WHAT THIS TASK INVOLVES: Copy every record word for word.

Rows from a 3D scene dataset:
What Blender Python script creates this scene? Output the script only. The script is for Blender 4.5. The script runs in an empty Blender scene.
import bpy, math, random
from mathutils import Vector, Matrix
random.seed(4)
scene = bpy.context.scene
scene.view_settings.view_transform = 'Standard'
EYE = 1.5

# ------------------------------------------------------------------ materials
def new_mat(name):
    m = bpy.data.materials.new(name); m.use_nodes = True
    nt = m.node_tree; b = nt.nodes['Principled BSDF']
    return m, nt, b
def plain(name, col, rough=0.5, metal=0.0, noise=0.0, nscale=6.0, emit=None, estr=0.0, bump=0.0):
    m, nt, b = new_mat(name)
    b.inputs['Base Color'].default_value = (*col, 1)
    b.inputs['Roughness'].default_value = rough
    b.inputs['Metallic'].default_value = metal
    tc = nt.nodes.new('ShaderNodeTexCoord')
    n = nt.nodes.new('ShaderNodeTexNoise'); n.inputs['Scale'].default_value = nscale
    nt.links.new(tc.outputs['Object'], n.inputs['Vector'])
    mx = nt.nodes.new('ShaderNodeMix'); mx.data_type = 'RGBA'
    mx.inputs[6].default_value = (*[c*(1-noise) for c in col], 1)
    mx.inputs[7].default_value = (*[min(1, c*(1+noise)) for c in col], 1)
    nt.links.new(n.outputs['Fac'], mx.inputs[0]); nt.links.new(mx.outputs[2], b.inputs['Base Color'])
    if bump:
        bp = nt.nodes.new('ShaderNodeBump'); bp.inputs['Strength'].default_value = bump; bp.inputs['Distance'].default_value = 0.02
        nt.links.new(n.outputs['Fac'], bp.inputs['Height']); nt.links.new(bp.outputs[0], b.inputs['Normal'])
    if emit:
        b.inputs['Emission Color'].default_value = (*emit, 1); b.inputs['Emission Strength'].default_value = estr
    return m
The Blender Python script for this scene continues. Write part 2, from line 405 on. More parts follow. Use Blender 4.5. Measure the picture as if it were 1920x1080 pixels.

RESPONSE TO THIS TASK:
What Blender Python script creates this scene? Output the script only. The script is for Blender 4.5. The script runs in an empty Blender scene.
import bpy, math, random
from mathutils import Vector, Matrix
random.seed(4)
scene = bpy.context.scene
scene.view_settings.view_transform = 'Standard'
EYE = 1.5

# ------------------------------------------------------------------ materials
def new_mat(name):
    m = bpy.data.materials.new(name); m.use_nodes = True
    nt = m.node_tree; b = nt.nodes['Principled BSDF']
    return m, nt, b
def plain(name, col, rough=0.5, metal=0.0, noise=0.0, nscale=6.0, emit=None, estr=0.0, bump=0.0):
    m, nt, b = new_mat(name)
    b.inputs['Base Color'].default_value = (*col, 1)
    b.inputs['Roughness'].default_value = rough
    b.inputs['Metallic'].default_value = metal
    tc = nt.nodes.new('ShaderNodeTexCoord')
    n = nt.nodes.new('ShaderNodeTexNoise'); n.inputs['Scale'].default_value = nscale
    nt.links.new(tc.outputs['Object'], n.inputs['Vector'])
    mx = nt.nodes.new('ShaderNodeMix'); mx.data_type = 'RGBA'
    mx.inputs[6].default_value = (*[c*(1-noise) for c in col], 1)
    mx.inputs[7].default_value = (*[min(1, c*(1+noise)) for c in col], 1)
    nt.links.new(n.outputs['Fac'], mx.inputs[0]); nt.links.new(mx.outputs[2], b.inputs['Base Color'])
    if bump:
        bp = nt.nodes.new('ShaderNodeBump'); bp.inputs['Strength'].default_value = bump; bp.inputs['Distance'].default_value = 0.02
        nt.links.new(n.outputs['Fac'], bp.inputs['Height']); nt.links.new(bp.outputs[0], b.inputs['Normal'])
    if emit:
        b.inputs['Emission Color'].default_value = (*emit, 1); b.inputs['Emission Strength'].default_value = estr
    return m
The Blender Python script for this scene continues. Write part 2, from line 405 on. More parts follow. Use Blender 4.5. Measure the picture as if it were 1920x1080 pixels.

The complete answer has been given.